I wasn’t in the door two minutes when mom swooped over and grabbed the bag away from me. She inspected my purchases, found my brand-new copy of Class Clown, and was practically overcome with the vapors. I was told to take that album straight outside and throw it right in the trash where it belonged. I protested, but it was no use. Out it went, to be placed very carefully on top of the trash bags, making sure not to get anything particularly slimy on it. That evening, of course, it was retrieved and stashed under my bed.
The next day, while dad was at work and mom was busy upstairs, I crept into the family room, put the album on the family stereo, turned the volume down to “1”, and pressed my ear up against the speaker. I lasted about three minutes before I had to stop…I couldn’t stifle my laughter any longer, and mom would surely become suspicious if I kept busting a gut over “nothing”.

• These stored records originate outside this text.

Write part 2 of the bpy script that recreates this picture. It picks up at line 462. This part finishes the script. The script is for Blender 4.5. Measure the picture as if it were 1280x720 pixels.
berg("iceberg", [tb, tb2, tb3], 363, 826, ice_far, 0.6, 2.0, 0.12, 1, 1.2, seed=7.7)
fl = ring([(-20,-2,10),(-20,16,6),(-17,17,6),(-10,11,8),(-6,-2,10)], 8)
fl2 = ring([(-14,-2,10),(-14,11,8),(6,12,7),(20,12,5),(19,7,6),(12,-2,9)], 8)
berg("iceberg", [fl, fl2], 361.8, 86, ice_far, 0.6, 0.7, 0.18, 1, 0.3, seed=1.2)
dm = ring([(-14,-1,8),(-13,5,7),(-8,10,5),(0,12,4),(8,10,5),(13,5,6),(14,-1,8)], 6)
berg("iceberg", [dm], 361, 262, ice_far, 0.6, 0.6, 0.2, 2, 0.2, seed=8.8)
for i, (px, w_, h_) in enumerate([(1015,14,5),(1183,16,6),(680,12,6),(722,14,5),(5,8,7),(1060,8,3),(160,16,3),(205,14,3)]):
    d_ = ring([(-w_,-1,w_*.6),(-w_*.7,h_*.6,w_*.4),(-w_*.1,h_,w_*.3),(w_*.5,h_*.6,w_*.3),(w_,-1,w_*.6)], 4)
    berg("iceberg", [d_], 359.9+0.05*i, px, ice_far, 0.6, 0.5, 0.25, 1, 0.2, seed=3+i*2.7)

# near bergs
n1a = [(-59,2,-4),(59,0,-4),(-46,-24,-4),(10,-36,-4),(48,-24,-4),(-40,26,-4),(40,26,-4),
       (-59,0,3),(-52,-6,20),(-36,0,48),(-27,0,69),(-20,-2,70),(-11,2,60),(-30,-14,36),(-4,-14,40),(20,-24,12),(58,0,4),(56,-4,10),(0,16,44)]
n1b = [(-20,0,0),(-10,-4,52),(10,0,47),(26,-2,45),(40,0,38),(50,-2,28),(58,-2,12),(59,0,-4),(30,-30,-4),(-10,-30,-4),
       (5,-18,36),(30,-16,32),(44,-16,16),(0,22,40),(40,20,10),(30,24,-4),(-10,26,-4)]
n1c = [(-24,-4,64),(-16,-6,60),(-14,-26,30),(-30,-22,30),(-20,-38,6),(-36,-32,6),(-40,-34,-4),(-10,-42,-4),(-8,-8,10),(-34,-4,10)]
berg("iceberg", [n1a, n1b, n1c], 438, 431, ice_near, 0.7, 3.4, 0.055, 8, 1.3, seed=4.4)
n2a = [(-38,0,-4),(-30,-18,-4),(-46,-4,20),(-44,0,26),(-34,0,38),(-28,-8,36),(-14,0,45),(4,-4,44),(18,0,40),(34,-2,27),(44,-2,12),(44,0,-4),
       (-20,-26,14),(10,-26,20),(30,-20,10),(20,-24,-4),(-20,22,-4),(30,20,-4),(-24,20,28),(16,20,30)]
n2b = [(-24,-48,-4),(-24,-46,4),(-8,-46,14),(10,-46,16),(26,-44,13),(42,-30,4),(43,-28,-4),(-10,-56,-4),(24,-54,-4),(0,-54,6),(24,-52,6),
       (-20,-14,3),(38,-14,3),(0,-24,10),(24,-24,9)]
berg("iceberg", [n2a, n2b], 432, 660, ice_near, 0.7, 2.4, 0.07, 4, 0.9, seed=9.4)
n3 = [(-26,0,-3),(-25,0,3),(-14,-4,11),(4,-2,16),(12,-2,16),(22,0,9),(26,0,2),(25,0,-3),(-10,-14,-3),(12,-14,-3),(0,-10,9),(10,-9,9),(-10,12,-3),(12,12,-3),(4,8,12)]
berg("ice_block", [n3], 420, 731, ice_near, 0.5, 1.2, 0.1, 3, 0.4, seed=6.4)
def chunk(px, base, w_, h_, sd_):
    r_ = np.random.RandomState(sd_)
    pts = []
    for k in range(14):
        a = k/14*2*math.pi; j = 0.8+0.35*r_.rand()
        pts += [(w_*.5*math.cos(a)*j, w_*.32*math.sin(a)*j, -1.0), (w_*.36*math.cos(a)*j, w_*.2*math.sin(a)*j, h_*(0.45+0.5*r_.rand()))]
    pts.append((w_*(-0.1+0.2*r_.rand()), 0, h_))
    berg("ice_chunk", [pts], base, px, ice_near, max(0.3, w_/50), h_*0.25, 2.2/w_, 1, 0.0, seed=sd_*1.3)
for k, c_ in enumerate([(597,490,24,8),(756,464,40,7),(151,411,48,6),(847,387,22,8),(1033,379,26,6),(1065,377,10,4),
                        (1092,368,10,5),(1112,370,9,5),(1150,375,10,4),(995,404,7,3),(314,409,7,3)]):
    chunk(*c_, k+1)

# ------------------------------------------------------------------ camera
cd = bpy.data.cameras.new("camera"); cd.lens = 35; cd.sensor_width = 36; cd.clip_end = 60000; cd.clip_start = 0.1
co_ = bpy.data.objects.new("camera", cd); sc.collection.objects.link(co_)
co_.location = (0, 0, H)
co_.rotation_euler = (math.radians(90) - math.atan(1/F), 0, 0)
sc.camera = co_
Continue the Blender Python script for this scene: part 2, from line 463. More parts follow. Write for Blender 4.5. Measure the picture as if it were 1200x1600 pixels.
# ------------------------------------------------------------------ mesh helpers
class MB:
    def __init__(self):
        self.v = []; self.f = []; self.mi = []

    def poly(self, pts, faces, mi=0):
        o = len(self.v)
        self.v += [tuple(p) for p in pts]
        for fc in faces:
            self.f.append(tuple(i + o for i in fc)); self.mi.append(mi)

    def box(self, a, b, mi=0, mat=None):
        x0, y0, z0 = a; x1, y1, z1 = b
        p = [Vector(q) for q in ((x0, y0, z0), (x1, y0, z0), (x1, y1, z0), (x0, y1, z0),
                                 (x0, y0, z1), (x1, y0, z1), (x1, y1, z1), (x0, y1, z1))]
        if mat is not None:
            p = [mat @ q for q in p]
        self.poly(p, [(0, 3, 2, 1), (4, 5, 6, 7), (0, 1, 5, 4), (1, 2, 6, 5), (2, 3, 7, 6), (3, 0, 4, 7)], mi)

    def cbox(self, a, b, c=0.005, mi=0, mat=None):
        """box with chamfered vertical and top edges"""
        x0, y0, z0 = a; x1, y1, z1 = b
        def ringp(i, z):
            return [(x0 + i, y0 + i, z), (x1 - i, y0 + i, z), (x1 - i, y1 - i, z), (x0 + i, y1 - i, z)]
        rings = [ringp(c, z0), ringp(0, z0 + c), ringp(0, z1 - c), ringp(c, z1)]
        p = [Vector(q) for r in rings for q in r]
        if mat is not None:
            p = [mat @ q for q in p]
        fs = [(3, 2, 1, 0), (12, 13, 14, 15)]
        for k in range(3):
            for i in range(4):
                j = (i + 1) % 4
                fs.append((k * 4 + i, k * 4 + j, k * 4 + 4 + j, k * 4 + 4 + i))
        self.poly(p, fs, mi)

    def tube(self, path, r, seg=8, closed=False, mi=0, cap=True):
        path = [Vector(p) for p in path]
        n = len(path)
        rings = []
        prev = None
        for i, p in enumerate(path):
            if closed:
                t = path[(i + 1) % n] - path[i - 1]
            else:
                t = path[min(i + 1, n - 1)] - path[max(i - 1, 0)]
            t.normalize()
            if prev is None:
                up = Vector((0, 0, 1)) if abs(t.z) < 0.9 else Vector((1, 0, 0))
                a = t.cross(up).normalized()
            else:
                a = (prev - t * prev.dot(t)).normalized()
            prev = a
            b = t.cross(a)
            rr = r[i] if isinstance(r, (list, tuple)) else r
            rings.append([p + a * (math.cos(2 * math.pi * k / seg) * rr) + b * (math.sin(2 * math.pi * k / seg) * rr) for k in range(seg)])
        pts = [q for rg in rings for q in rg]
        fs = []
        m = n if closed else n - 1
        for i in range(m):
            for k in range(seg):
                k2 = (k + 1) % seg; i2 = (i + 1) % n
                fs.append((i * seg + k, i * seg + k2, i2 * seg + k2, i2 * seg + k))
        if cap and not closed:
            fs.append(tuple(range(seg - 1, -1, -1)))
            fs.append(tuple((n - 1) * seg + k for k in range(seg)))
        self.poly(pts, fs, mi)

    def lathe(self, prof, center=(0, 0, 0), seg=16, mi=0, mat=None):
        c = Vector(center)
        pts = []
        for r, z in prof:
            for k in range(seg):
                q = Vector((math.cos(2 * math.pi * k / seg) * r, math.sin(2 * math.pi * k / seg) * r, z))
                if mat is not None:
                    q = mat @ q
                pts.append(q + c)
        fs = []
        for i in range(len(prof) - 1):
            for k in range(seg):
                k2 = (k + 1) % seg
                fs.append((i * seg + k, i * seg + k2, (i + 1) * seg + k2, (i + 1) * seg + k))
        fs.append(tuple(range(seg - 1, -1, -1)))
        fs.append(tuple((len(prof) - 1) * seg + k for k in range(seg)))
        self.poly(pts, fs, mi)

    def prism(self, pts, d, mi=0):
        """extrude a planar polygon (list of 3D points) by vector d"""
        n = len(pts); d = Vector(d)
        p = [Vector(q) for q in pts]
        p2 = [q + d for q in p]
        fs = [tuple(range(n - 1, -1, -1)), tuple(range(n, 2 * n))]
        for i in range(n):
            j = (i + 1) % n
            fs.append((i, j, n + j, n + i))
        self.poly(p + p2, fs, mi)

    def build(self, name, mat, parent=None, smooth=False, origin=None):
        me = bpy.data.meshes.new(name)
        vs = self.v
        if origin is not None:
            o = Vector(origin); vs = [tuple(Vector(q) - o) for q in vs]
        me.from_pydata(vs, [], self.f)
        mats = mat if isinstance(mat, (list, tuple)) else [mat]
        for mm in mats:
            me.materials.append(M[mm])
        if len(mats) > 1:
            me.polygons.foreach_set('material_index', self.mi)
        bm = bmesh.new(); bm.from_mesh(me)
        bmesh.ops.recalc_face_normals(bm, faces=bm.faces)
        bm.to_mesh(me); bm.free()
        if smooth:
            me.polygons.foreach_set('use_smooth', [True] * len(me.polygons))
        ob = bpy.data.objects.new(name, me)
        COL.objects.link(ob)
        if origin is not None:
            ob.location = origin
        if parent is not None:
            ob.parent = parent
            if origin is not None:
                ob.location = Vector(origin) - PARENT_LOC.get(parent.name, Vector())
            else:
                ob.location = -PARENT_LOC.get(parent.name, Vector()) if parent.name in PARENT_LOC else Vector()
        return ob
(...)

It was another two or three days until I was left alone in the house long enough to give it a full listen. I made sure to bring my little portable tape recorder with me, that way I’d be able to stealthily listen to a recording of it whenever I liked.
In retrospect, I have to wonder if mom knew full well that I’d go and fish that album out of the trash (dad, of course, would’ve snapped it right in two). If so, well, thanks mom…and thank you George…you both did a wonderful job in giving me a balance of nurturing and corrupting influences.